Authorisation endpoint security

WSO2 Open Banking supports the following security features and fulfil FAPI requirements during Authorization flows:

  • OIDC Hybrid Flow
    • Request object verification
    • Pushed Authorization Request validation
    • Pairwise Identifier support for ID tokens
  • Authorization Code Flow
    • When a request object is not available, support authentication mechanisms such as PKCE

WSO2 Open Banking CDS Toolkit enhances the security of the authorisation code grant type in authorisation endpoint security with request object and response type attributes.

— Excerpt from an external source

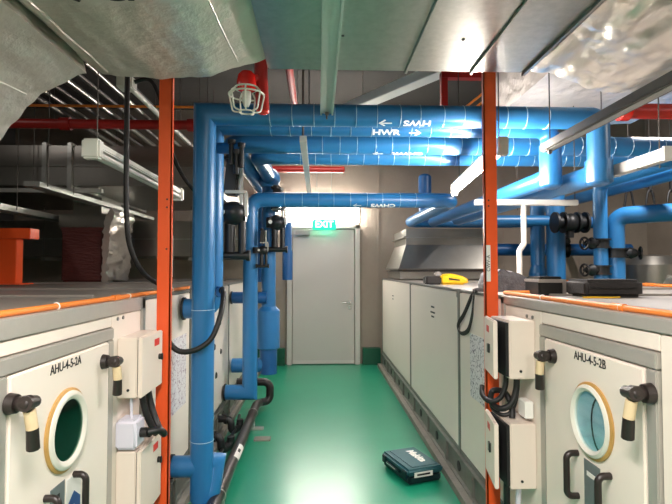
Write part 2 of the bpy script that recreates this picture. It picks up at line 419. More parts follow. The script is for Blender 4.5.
uL, drL, XL, PL = make_unit(-1, .86, .9, 6.9, 1.9,
    'long cream air handling unit marked AHU-4-5-2A with dark green porthole on its door', 'AHU-4-5-2A',
    ((1.80, 1.615), .58, .735, 1.078), (1.74, .908, .138, .100), (1.425, 2.025), (2.54, 3.44, 4.9, 6.1), .058,
    (2.98, 3.33, .58, 1.03), 'glassdark', 'cavity_d', (1.735, 1.125))
uR, drR, XR, PR = make_unit(1, .95, .9, 7.4, 1.8,
    'long cream air handling unit marked AHU-4-5-2B with pale blue porthole and bags on its top', 'AHU-4-5-2B',
    ((1.80, 1.597), .633, .785, 1.098), (1.70, .93, .130, .098), (1.395, 1.975), (2.58, 3.37, 5.15), .040,
    (2.80, 3.12, .66, 1.05), 'glassblue', 'cavity_b', (1.712, 1.135))
# rating plates and little labels on the doors
def plate(P, dr, y0, y1, z0, z1, m, name, dd=-.0105, txt=None):
    p = MB(); a, b = P(dd, 0, 0)[0], P(dd - .0015, 0, 0)[0]; p.box(a, b, y0, y1, z0, z1); return p.build(name, m, dr, smooth=False)
plate(PL, drL, 1.645, 1.735, .565, .745, 'plate', 'rating_plate'); plate(PL, drL, 1.745, 1.85, .54, .735, 'paper', 'paper_label')
ch = MB(); ch.prism([(1.752, .60), (1.80, .635), (1.846, .60), (1.846, .645), (1.80, .68), (1.752, .645)], PL(-.012, 0, 0)[0], PL(-.0126, 0, 0)[0], 'x'); ch.build('label_mark', 'bluelab', drL, smooth=False)
plate(PL, drL, 1.672, 1.70, .70, .715, 'ink', 'label_mark', -.012)
plate(PR, drR, 1.655, 1.755, .60, .785, 'plate', 'rating_plate'); plate(PR, drR, 1.675, 1.735, .733, .748, 'paper', 'label_mark', -.012)
plate(PR, drR, 1.70, 1.775, .55, .598, 'greenlab', 'paper_label'); plate(PR, drR, 1.625, 1.69, .55, .598, 'bluelab', 'paper_label')
# small stencilled marks on the far right-hand panels
for (y, z, w) in ((4.14, 1.135, .12), (4.14, 1.09, .16), (4.14, 1.055, .10), (6.35, 1.11, .10), (6.35, 1.07, .08)):
    q = MB(); q.box(XR(.0035), XR(.0025), y - w / 2, y + w / 2, z - .007, z + .007); q.build('panel_mark', 'ink', uR, smooth=False)
# black spots of sealant on the left unit's far panel
for (y, z, r) in ((4.15, 1.08, .03), (4.45, .98, .028), (4.22, .80, .03), (4.5, .72, .026), (4.3, .55, .03)):
    MB().lathe((XL(.003), y, z), (1, 0, 0), [(0, r), (.01, r * .7), (.012, 0)], seg=14).build('cable_gland', 'rubber', uL)
q = MB(); q.box(XL(.004), XL(-.03), 3.62, 3.9, .55, 1.02); q.build('side_box', 'boxcream', uL, bevel=.005)

# orange conduits along the unit tops
def conduit(name, label, pts, r, couplers, saddle_ys, grp=None):
    o = MB().tube(pts, r, 12, fillet=.05).build(name, 'conduit'); tag(o, label, 'conduit', grp)
    for a, b in couplers: MB().cyl(a, b, r * 1.3, seg=14).build('coupling', 'conduit', o)
    for p in saddle_ys:
        sd = MB(); sd.ring(p, (0, 1, 0), r * 1.12, .0025, seg=16, k=5); sd.build('saddle', 'white', o)
    return o
zc = 1.312 + .0105
conduit('orange_conduit', 'orange conduit along the front top edge of the left unit', [(-.895, .95, zc), (-.895, 3.5, zc)], .0105,
        [((-.895, 2.22, zc), (-.895, 2.29, zc))], [(-.895, y, zc) for y in (1.2, 1.75, 2.4, 3.1)])
conduit('orange_conduit', 'orange conduit along the front top edge of the right unit', [(1.0, .95, zc), (1.0, 2.68, zc), (1.25, 2.72, zc)], .0105,
        [((1.0, 1.60, zc), (1.0, 1.67, zc))], [(1.0, y, zc) for y in (1.3, 1.62, 2.2)])
conduit('orange_conduit', 'orange conduit along the far top edge of the right unit behind the black case', [(2.68, 1.6, zc), (2.68, 7.0, zc)], .0125, [((2.68, 3.9, zc), (2.68, 4.0, zc))], [(2.68, y, zc) for y in (2.4, 3.4, 4.6)])

# ------------------------------------------------------------------ orange posts
def post(label, x, y, s, grp):
    t = thing('support_post', label, 'post', (x, y, 0), grp)
    p = MB(); p.box(x - .033, x + .033, y, y + .006, 0, CH)
    xx = x + s * .033; p.box(min(xx, xx - s * .006), max(xx, xx - s * .006), y, y + .03, 0, CH); p.build('angle_bar', 'orange', t)
    f = MB(); f.box(x - .06, x + .06, y - .03, y + .09, 0, .012); f.build('foot_plate', 'orange', t)
    for z in (1.78, 1.81, 1.50) if s < 0 else (1.76, 1.80, 1.55):
        MB().cyl((x + .012 * s, y - .0008, z), (x + .012 * s, y + .001, z), .005, seg=10).build('bolt_hole', 'ink', t)
    return t
postL = post('orange steel post standing in front of the left unit beside the upper control box', -.77, 2.53, 1, 'orange posts by the aisle')
postR = post('orange steel post standing in front of the right unit with white sticker on it', .905, 2.58, -1, 'orange posts by the aisle')
MB().box(.878, .900, 2.5785, 2.58, 1.385, 1.575).build('sticker', 'paper', postR)
lettering('CWV-A', .026, 'ink', (.889, 2.5783, 1.48), (0, 0, 1), (-1, 0, 0), postR)
MB().box(-.745, -.740, 2.5785, 2.58, 1.41, 1.62).build('sticker', 'paper', postL)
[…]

Once decoded, the request object that is used to get the Data Recipient's information looks as follows:
{
"kid": "<Certificate fingerprint>",
"typ": "JWT",
"alg": "<Supported algorithm>"
}
{
"iss": "<Application ID>",
"aud": "<Audience the ID Token is intended for. For example,https://<WSO2_OB_APIM_HOST>:8243/token>",
"response_type": "<code:Retrieves authorize code, code id_token: Retrieves authorize token and ID token>",
"exp": <A JSON number representing the number of seconds from 1970-01-01T00:00:00Z to the UTC expiry time>,
"client_id": "<Application ID>",
"redirect_uri": "<Redirect URL of the client application>",
"scope": "<Available scopes are bank:accounts.basic:read, bank:accounts.detail:read, bank:transactions:read, bank:payees:read, bank:regular_payments:read, common:customer.basic:read, and common:customer.detail:read >",
"state": "af0ifjsldkj",
"nonce": "<Prevents replay attacks>",
"claims": {
"sharing_duration": "<Requested duration for sharing, in seconds>",
"id_token": {
"acr": {
"values": ["urn:cds.au:cdr:3"]
}
}
}
}
<signature>

Note

The sharing_duration claim in the request object defines the validity period of the refresh token. This is to limit the validity of the consent to the defined period.

Note

The Token Introspection Endpoint and Token Revocation Endpoints are protected with Private Key JWT Client Authentication and therefore it is mandatory to have the client-id parameter in these request bodies.